Ein Portrait

Im Atelier ist es dunkel. Der frisch gefallene Schnee wirft ein fahles Licht auf den Boden. Da liegen grosse Bilder zum Trocknen. Wie Boote auf einem stillen Wasser. Oder sind es nicht doch in eine Fläche ausgepresste Leiber – Pflanzliches, Tierisches, Fleisch in der einen oder anderen Auslegung –, die dort auf den nächsten Morgen warten, auf das Licht? Das frühe Licht wird aus den Schichtungen, den Verläufen, den Rändern und Strudeln wieder Knochen, Sehnen und Häute machen. Es riecht nach Teer, nach Mohnöl, nach Ölfarben. Die geruchlosen Pigmente sind reitende Boten.
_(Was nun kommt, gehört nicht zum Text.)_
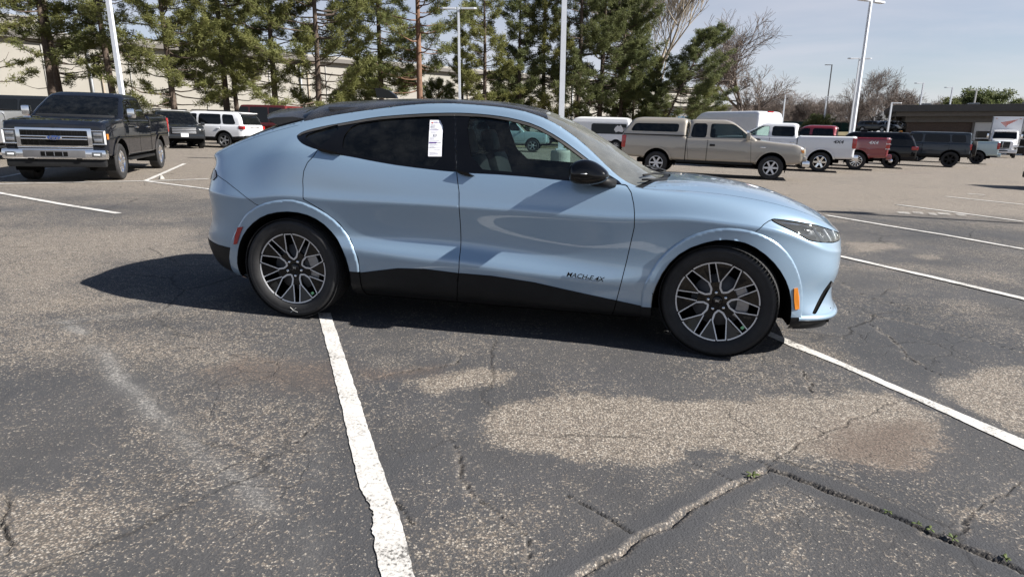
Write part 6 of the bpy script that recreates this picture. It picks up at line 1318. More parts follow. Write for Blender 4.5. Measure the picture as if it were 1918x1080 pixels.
def broad_meshes(seed, H, W_, n=2600, leaf=.22):
    rg = np.random.RandomState(seed); m = MB(); m.tube([(0, 0, 0), (.1, 0, H * .4), (0, .1, H * .9)], [.02 * H, .015 * H, .01], 7)
    cl = [(rg.normal(0, .30, 3) * np.array([W_, W_, H * .55]) + np.array([0, 0, H * .58]), rg.uniform(.14, .26) * W_) for _ in range(34)]
    for c, _ in cl[::2]: m.tube([(0, 0, H * .35), tuple(c * np.array([.5, .5, .8])), tuple(c)], [.05, .03, .012], 4, False)
    C = []
    for _ in range(n): c, r = cl[rg.randint(len(cl))]; v = rg.normal(0, 1, 3); v /= np.linalg.norm(v); C.append(c + v * r * rg.uniform(.55, 1.1) * np.array([1.25, 1.25, .8]))
    C = np.array(C); C = C[C[:, 2] > H * .06]; K = 7; k = len(C); dirs = rg.normal(0, 1, (k, K, 3)); dirs[..., 2] += .3; dirs /= np.linalg.norm(dirs, axis=2, keepdims=True); side = np.cross(dirs, rg.normal(0, 1, (k, K, 3))); side /= np.linalg.norm(side, axis=2, keepdims=True)
    c = C[:, None] + rg.normal(0, .12, (k, K, 3)); ln = leaf * rg.uniform(.6, 1.3, (k, K, 1)); V = np.stack([c - side * .03, c + side * .03, c + dirs * ln + side * .05, c + dirs * ln - side * .05], 2).reshape(-1, 3)
    return mesh_data('trunk', m.V, m.F), mesh_data('crown', V, np.arange(len(V)).reshape(-1, 4), False)
_TM = {}
def tree(name, label, px, D, variant, scale=1.0, rz=0.0, group=None, bark='bark', leaf='needles', cat='tree', z=None):
    x, y, z0 = gat(px, D); tm, cm = _TM[variant]
    t = empty(name, Matrix.Translation((x, y, (z0 if z is None else z) - .15)) @ Matrix.Rotation(rz, 4, 'Z') @ Matrix.Scale(scale, 4), label, cat, group)
    for nm, me, mt in (('trunk', tm, bark), ('crown', cm, leaf)):
        o = bpy.data.objects.new(nm, me); COL.objects.link(o); o.parent = t
        if not len(me.materials): me.materials.append(MATS[mt])
        o.material_slots[0].link = 'OBJECT'; o.material_slots[0].material = MATS[mt]
    return t
# ---- buildings
def brick_mat():
    m, t, b = nodes_mat('dark_brick'); o = objco(t); br = N(t, 'ShaderNodeTexBrick', {'Vector': N(t, 'ShaderNodeMapping', {'Vector': o, 'Rotation': (R(90), 0, 0)}).outputs[0], 'Color1': (0.062, 0.042, 0.034, 1), 'Color2': (0.085, 0.060, 0.048, 1), 'Mortar': (0.10, 0.09, 0.08, 1), 'Scale': 4.0, 'Mortar Size': 0.015})
    t.links.new(br.outputs['Color'], b.inputs['Base Color']); b.inputs['Roughness'].default_value = 0.9
brick_mat()
simple('stucco_cream', (0.30, 0.285, 0.255), 0.9, var=0.05, scale=.5, bump=0.1, bscale=12); simple('stucco_pink', (0.50, 0.40, 0.33), 0.9, var=0.05, scale=.6); simple('roof_edge', (0.13, 0.12, 0.11), 0.8, var=0.1); simple('fascia_dark', (0.060, 0.058, 0.056), 0.7, var=0.1, scale=2); simple('fascia_grey', (0.115, 0.108, 0.10), 0.8, var=0.1, scale=2)
simple('screen_green', (0.018, 0.055, 0.040), 0.9, var=0.25, scale=1.5); simple('screen_grey', (0.17, 0.17, 0.165), 0.9, var=0.2, scale=1.2); simple('grass_dry', (0.20, 0.17, 0.10), 0.95, var=0.3, scale=1.2, bump=0.4, bscale=9); simple('door_white', (0.55, 0.56, 0.56), 0.5, var=0.04); simple('sign_blue', (0.05, 0.25, 0.50), 0.5); simple('wall_white', (0.36, 0.355, 0.34), 0.85, var=0.05); simple('steel_grey', (0.25, 0.26, 0.27), 0.5, .4, var=.1)
def wall_run(a, b, h, z0a, z0b, th=6.0):
    """vertical wall box from plan point a to b, thickness away from the camera"""
    a = Vector(a); b = Vector(b); d = (b - a).normalized(); n = Vector((-d.y, d.x))
    if n.y < 0: n = -n
    P = [a, b, b + n * th, a + n * th]; V = [(p.x, p.y, z) for p, z in zip(P, (z0a, z0b, z0b, z0a))] + [(p.x, p.y, h) for p in P]
    return V, [(0, 1, 5, 4), (1, 2, 6, 5), (2, 3, 7, 6), (3, 0, 4, 7), (4, 5, 6, 7)]
def warehouse():
    a = at(-160, 242, 58).xy; b = at(1335, 242, 150).xy; d = (b - a).normalized(); n = Vector((d.y, -d.x)); L_ = (b - a).length
    t = empty('warehouse', Matrix.Translation((a.x, a.y, 0)) @ Matrix.Rotation(math.atan2(d.y, d.x), 4, 'Z'), 'long cream warehouse with flat roof standing behind the row of pines', 'building')
    H = 9.7
    MB().box((L_ / 2, 15, H / 2 - 2.5), (L_, 30, H + 5)).build('wall', 'stucco_cream', t)
    MB().box((L_ / 2, 14.8, H + .25), (L_ + .8, 30.9, .5), bev=.03).build('roof_edge', 'roof_edge', t)
    MB().box((L_ / 2, 17, H + .9), (L_ - 3, 26, .8)).build('parapet', 'stucco_cream', t)
    MB().box((9, 8, H + 1.8), (4.5, 4, 2.2), bev=.04).build('roof_unit', 'stucco_cream', t)
    k = 3.0
    while k < L_: MB().box((k, -.06, H / 2), (.10, .1, H)).build('panel_joint', 'wall_white', t); k += 7.5
    for k in (14.3, 37, 63, 88): 
        MB().tube([(k, -.16, -1), (k, -.16, H + .1)], .13, 8).build('downpipe', 'steel_grey', t, smooth=True); MB().tube([(k + 1.0, -.12, -1), (k + 1.0, -.12, H - 1.2)], .10, 8).build('downpipe', 'bark_grey', t, smooth=True)
    k = 0.5
    for x in (20.5, 45, 72): MB().box((x, -.03, 1.3), (4, .08, 3.6)).build('dock_door', 'wall_white', t)
    return t
def screen_fence(name, label, A_, B_, h, mat, post='pole_dark', gap=3.0, zoff=0.0, cat='fence'):
    a = Vector(A_[:2]); b = Vector(B_[:2]); L_ = (b - a).length; d = (b - a).normalized(); t = empty(name, Matrix.Translation((a.x, a.y, gz(a.x, a.y) + zoff)) @ Matrix.Rotation(math.atan2(d.y, d.x), 4, 'Z'), label, cat); dz = (gz(b.x, b.y) - gz(a.x, a.y)) / L_
    n = int(L_ / gap)
    for i in range(n + 1): MB().tube([(i * gap, 0, i * gap * dz - .3), (i * gap, 0, i * gap * dz + h + .15)], .04, 6).build('post', post, t)
    for i in range(n):
        m = MB(); x0, x1 = i * gap + .03, (i + 1) * gap - .03; S = 6
        V = [(x0 + (x1 - x0) * k / S, .05 * math.sin(k * 2.1 + i), (x0 + (x1 - x0) * k / S) * dz + zz) for zz in (.08, h) for k in range(S + 1)] 
        V += [(v[0], v[1] + .02, v[2]) for v in V]; o = 2 * (S + 1)
        F = [(k, k + 1, S + 2 + k, S + 1 + k) for k in range(S)] + [(o + k, o + S + 1 + k, o + S + 2 + k, o + k + 1) for k in range(S)] + [(S + 1 + k, S + 2 + k, o + S + 2 + k, o + S + 1 + k) for k in range(S)]
        m.add(V, F); m.build('screen_panel', mat, t, smooth=True)
    MB().tube([(0, 0, h + .06), (n * gap, 0, n * gap * dz + h + .06)], .025, 6).build('top_rail', post, t)
    return t
def brown_building():
    a = at(1697, 242, 84).xy; L_ = 40.0; zg = -4.5
    t = empty('brown_building', Matrix.Translation((a.x, a.y, 0)) @ Matrix.Rotation(R(-27), 4, 'Z'), 'low brown brick service building with deep flat eaves at right', 'building'); He = 4.75
    MB().box((L_ / 2, 8, (1.1 + zg) / 2 + 1.0), (L_, 16, He - zg - 1.2)).build('wall', 'dark_brick', t)
    MB().box((L_ / 2 - .2, 7.3, He - .42), (L_ + 3.4, 19, .85), bev=.04).build('roof_fascia', 'fascia_dark', t); MB().box((L_ / 2 - .2, 7.4, He - 1.12), (L_ + 2.6, 17.8, .55), bev=.03).build('soffit', 'fascia_grey', t); MB().box((L_ / 2, 7.8, He - 1.75), (L_ + .5, 16.4, .75), bev=.03).build('lintel_band', 'fascia_grey', t)
    dx = 7.4; d = MB().box((dx + 2.6, -.05, .35), (5.4, .12, 5.0), bev=.02).build('bay_door', 'door_white', t)
    for k in range(3):
        for j in range(3): MB().box((dx + 1.0 + k * 1.75, -.13, -.75 + j * .95), (1.6, .05, .8), bev=.01).build('pane', 'veh_glass', d)
    MB().box((dx - .2, -.1, .3), (.25, .3, 5.2), bev=.02).build('door_frame', 'fascia_grey', t); MB().box((dx - 1.3, -.15, 1.25), (.25, .25, .25), bev=.04).build('wall_lamp', 'wall_white', t); MB().box((4.0, -.15, 2.75), (.25, .25, .25), bev=.04).build('wall_lamp', 'wall_white', t)
    MB().tube([(-1.6, -1.6, He - .9), (-1.5, -1.4, He - 1.7), (-.8, -.6, He - 2.6), (-.1, -.15, He - 3.0)], .07, 8).build('downpipe', 'fascia_dark', t, smooth=True)
    for k in (2.5, 8, 14): MB().box((k, 8, He + .25), (1.2, 1.5, .5), bev=.05).build('roof_unit', 'steel_grey', t)
    return t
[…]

Zwischen die Zweige, zwischen die Tiere, die mit Blattgold umrandeten Köpfen und die immer wieder aufscheinenden Gevierte – sind es Mauern, Gerüste oder der Grundriss eines Hauses? – pflanzen sie wilde Gärten. In denen ist es still wie in Bildern, und doch gibt es da eine tiefe Unruhe, ein Rascheln zwischen den Blättern und sogar ein Knistern in den Fingerkuppen, wenn sie in Bodennähe über das dort Ausgelegte hinwegstreichen. In den Dickichten der Farbe spiegeln sich die Sterne und ein Horizont ohne Namen. Hinter dem Gewebe der Farbe befindet sich unbehauste Zeit – ein kristalliner Ort, in dem schimmern die Leiber auf wie in einem gefrorenen Wasser. Der Hirsch, der Hund, das Schaf. Die Frau, das Kind. Dann ist die Frau ohne Schuhe über das Eis gelaufen. Ich sah Tage später Goldstaub an den Händen der Malerin und fragte sie, warum sie die Köpfe mancher Frauen und einiger Tiere auf ihren Bildern damit umrandet habe. Licht und Zeit, antwortete sie. Nur das. Gold ist ein Metall des Übergangs, hatte sie einmal auf einen Zettel geschrieben, erinnerte ich mich später.